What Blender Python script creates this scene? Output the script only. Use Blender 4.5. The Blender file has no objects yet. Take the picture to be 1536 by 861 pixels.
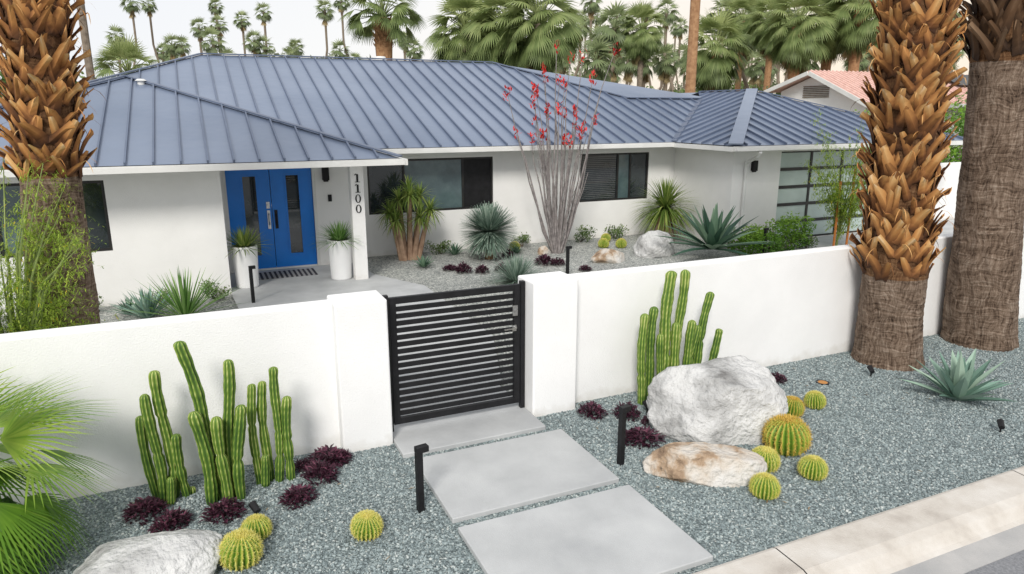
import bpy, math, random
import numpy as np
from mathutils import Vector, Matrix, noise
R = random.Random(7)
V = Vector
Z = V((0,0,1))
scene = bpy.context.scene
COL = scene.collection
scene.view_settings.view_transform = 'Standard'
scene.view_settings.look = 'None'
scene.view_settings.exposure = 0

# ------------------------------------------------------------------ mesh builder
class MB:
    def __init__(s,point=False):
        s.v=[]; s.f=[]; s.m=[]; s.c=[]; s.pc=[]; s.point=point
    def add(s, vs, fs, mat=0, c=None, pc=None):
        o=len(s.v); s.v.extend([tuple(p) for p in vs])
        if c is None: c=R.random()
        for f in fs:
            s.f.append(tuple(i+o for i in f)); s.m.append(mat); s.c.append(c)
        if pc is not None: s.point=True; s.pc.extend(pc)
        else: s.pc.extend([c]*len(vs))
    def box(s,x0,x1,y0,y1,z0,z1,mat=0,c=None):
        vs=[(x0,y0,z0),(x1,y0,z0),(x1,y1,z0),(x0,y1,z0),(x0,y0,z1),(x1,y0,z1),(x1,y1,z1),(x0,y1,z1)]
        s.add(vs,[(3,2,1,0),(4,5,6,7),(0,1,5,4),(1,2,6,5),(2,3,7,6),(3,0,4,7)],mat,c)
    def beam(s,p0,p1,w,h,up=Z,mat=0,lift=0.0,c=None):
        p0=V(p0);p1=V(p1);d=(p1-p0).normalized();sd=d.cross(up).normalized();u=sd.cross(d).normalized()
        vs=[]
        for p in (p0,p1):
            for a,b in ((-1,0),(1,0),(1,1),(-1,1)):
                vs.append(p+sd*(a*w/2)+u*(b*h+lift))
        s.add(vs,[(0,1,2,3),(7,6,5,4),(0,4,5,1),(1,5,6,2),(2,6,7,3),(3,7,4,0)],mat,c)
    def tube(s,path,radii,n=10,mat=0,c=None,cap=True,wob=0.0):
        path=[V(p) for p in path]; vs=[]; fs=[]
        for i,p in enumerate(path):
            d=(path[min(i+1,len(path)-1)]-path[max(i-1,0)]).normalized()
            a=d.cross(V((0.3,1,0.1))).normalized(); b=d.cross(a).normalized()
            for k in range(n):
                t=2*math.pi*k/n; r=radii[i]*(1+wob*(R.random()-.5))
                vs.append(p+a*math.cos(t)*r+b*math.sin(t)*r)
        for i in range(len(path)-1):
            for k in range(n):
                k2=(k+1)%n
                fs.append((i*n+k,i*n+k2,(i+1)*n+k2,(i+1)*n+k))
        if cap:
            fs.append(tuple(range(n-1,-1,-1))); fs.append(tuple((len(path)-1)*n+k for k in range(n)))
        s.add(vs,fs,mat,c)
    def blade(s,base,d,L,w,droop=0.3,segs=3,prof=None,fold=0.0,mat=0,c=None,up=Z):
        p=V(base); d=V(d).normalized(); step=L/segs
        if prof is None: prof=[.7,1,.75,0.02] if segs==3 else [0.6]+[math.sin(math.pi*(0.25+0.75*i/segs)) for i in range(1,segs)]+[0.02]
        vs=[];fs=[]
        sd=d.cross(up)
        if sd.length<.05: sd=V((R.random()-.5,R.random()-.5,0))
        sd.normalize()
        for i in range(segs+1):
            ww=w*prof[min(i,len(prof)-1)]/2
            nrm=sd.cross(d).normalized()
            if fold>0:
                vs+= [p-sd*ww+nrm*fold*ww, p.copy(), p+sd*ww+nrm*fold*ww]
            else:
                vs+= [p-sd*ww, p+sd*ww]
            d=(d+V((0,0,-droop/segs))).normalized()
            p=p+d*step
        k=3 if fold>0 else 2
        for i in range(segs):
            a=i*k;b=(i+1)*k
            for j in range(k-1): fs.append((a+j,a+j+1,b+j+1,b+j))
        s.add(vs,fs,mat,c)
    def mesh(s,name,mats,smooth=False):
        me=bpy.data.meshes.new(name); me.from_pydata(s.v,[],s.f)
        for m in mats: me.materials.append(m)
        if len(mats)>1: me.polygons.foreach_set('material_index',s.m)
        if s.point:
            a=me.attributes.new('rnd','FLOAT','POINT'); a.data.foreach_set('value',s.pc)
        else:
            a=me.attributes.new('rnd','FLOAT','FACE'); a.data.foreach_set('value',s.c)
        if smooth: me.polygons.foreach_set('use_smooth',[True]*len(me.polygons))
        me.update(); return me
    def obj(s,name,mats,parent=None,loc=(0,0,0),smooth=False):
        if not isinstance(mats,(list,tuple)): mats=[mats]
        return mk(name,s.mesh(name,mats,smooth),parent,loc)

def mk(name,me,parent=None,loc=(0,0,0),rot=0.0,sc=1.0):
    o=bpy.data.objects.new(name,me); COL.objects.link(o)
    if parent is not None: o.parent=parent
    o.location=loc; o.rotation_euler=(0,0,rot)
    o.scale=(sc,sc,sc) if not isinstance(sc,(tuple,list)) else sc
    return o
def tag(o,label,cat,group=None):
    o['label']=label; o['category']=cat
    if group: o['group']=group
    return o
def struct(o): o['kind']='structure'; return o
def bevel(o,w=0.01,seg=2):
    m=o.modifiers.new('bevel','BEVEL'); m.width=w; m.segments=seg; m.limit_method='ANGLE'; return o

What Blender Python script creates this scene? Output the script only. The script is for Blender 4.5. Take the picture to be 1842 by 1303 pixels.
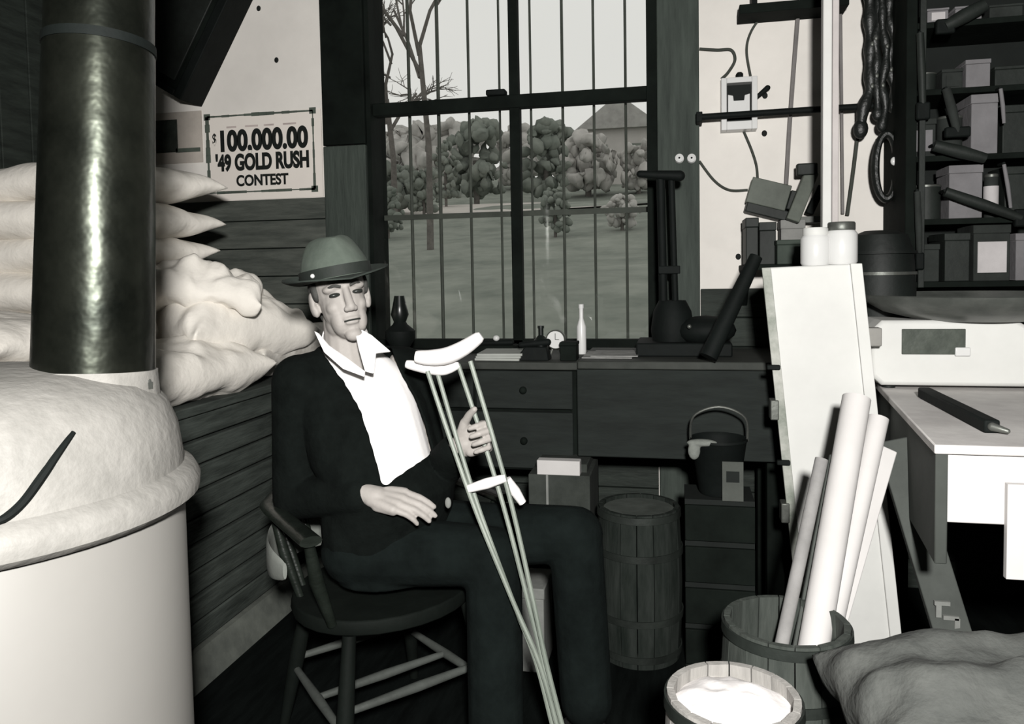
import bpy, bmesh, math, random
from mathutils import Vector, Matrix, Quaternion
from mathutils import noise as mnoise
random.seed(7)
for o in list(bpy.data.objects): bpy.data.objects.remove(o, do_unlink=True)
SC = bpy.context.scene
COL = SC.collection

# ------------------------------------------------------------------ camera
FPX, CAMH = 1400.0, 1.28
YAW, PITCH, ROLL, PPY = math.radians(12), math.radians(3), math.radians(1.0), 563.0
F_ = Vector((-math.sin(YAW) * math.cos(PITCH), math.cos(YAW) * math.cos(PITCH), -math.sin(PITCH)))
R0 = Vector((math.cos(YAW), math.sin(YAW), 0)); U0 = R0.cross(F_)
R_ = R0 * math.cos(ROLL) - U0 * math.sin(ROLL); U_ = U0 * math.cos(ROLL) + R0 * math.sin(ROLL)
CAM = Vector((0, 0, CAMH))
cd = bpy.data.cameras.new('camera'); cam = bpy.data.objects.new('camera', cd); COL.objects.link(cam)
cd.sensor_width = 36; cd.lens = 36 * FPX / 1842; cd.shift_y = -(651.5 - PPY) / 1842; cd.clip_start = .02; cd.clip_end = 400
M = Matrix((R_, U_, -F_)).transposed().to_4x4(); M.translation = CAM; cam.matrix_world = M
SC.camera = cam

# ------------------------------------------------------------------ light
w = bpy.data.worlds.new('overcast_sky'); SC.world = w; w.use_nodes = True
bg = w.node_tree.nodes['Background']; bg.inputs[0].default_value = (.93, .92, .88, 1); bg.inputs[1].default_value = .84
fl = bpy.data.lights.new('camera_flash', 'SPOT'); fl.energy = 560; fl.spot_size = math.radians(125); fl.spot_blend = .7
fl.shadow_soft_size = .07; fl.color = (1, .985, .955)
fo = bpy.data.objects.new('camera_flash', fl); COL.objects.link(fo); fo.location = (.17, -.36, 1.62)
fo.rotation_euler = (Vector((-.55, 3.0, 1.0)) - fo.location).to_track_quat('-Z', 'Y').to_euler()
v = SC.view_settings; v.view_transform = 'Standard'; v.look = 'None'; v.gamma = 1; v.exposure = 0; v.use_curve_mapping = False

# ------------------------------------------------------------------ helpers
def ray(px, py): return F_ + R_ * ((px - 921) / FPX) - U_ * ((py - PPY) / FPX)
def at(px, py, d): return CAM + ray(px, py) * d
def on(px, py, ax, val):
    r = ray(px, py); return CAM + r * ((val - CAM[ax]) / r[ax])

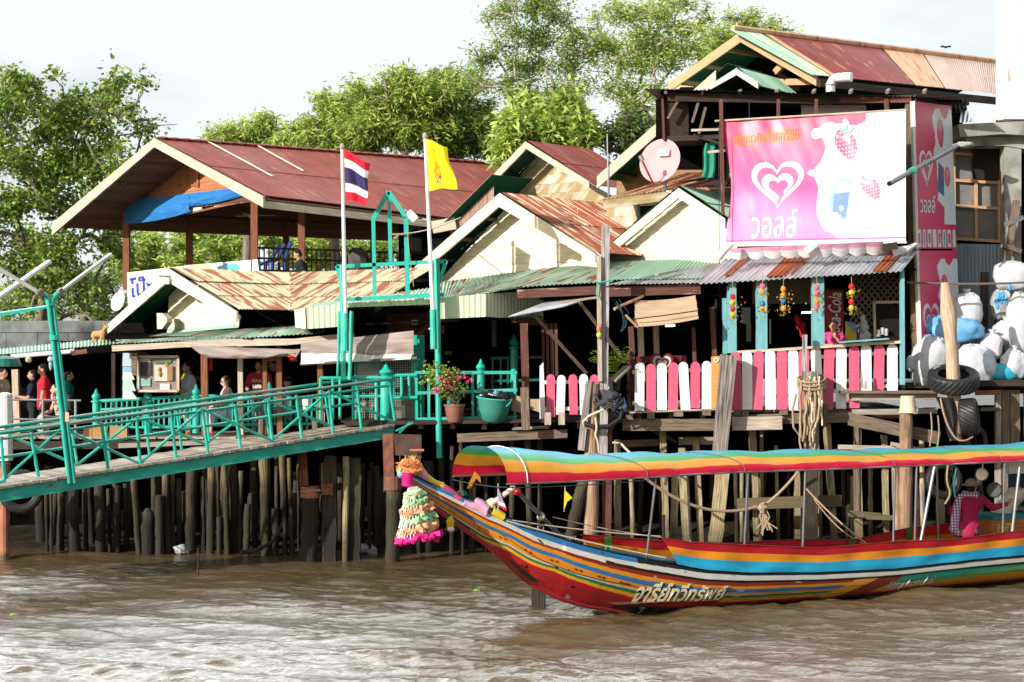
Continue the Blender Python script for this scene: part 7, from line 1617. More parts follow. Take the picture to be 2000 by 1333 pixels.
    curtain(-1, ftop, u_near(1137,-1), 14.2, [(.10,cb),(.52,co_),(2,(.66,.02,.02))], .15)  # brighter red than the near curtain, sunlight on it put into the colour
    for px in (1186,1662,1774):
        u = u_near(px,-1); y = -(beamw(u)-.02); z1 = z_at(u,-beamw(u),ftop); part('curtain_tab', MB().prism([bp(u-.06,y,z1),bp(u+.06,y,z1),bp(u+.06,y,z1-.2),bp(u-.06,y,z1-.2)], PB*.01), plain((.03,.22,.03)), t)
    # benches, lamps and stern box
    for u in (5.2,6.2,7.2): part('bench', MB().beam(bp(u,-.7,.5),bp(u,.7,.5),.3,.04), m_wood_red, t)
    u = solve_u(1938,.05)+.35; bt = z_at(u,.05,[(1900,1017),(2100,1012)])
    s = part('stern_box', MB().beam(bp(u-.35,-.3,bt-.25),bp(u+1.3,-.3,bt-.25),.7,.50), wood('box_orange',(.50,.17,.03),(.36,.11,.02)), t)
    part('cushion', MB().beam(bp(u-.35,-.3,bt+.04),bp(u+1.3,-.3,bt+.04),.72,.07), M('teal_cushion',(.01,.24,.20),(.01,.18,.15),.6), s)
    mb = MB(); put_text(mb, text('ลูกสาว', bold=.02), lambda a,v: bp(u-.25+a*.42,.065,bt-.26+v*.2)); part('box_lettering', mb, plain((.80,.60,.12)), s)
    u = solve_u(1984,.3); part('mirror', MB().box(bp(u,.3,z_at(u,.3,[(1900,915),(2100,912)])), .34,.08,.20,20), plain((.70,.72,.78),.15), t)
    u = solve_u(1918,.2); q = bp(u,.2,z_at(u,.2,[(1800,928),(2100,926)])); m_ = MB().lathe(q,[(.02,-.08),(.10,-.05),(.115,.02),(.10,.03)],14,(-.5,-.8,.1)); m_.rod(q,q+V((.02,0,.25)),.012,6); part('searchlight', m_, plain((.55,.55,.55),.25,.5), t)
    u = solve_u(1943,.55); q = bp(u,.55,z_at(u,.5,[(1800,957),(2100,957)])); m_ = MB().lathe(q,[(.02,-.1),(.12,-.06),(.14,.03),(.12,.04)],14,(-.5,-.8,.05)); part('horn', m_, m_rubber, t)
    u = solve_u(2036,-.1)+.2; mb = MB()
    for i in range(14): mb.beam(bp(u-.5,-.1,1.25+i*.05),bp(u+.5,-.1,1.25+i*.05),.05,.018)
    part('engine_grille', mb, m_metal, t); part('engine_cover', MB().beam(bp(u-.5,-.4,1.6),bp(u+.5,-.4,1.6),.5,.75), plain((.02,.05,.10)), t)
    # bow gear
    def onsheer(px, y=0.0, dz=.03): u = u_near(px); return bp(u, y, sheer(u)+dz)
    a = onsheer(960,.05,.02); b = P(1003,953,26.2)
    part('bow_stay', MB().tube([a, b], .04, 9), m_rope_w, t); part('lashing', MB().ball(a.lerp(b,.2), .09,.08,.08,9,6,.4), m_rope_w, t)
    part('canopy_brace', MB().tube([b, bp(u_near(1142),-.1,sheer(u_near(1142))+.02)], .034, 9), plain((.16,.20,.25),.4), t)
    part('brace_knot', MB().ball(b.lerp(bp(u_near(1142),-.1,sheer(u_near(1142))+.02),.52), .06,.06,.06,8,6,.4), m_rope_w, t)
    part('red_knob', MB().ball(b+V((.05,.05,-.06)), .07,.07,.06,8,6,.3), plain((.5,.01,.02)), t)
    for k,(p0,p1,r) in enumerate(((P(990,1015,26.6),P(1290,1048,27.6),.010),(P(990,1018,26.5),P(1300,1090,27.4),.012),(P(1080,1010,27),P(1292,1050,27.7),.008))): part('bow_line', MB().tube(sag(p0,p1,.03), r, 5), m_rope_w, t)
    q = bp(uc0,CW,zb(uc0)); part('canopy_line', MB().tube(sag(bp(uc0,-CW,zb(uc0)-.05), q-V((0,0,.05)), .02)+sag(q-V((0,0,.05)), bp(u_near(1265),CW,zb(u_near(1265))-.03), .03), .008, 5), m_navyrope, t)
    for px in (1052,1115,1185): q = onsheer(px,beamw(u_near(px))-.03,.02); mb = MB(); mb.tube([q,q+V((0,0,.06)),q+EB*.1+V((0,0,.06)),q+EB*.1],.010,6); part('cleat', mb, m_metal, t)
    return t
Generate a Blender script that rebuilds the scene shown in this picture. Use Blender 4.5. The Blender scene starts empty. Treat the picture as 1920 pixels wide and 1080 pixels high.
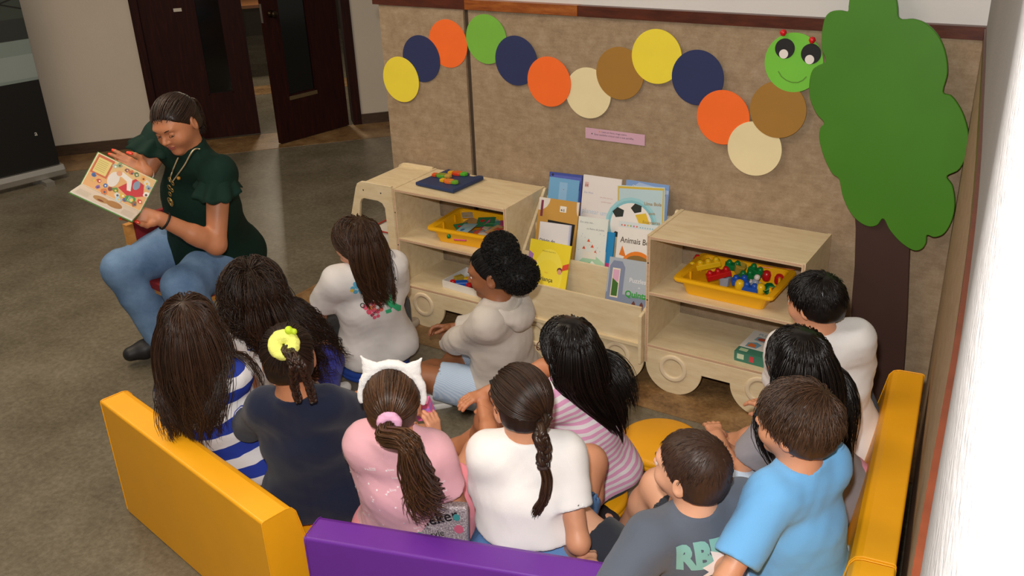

▬▬▬▬▬▬▬▬▬▬

» **Short problem**
Output word for word the lines running from the one containing "by 1303 pixels." to the one containing "COL = SC.collection", both included, leaving out the pictures.

» **Correct answer**
What Blender Python script creates this scene? Output the script only. The script is for Blender 4.5. Take the picture to be 1842 by 1303 pixels.
import bpy, bmesh, math, random
from mathutils import Vector, Matrix, Quaternion
from mathutils import noise as mnoise
random.seed(7)
for o in list(bpy.data.objects): bpy.data.objects.remove(o, do_unlink=True)
SC = bpy.context.scene
COL = SC.collection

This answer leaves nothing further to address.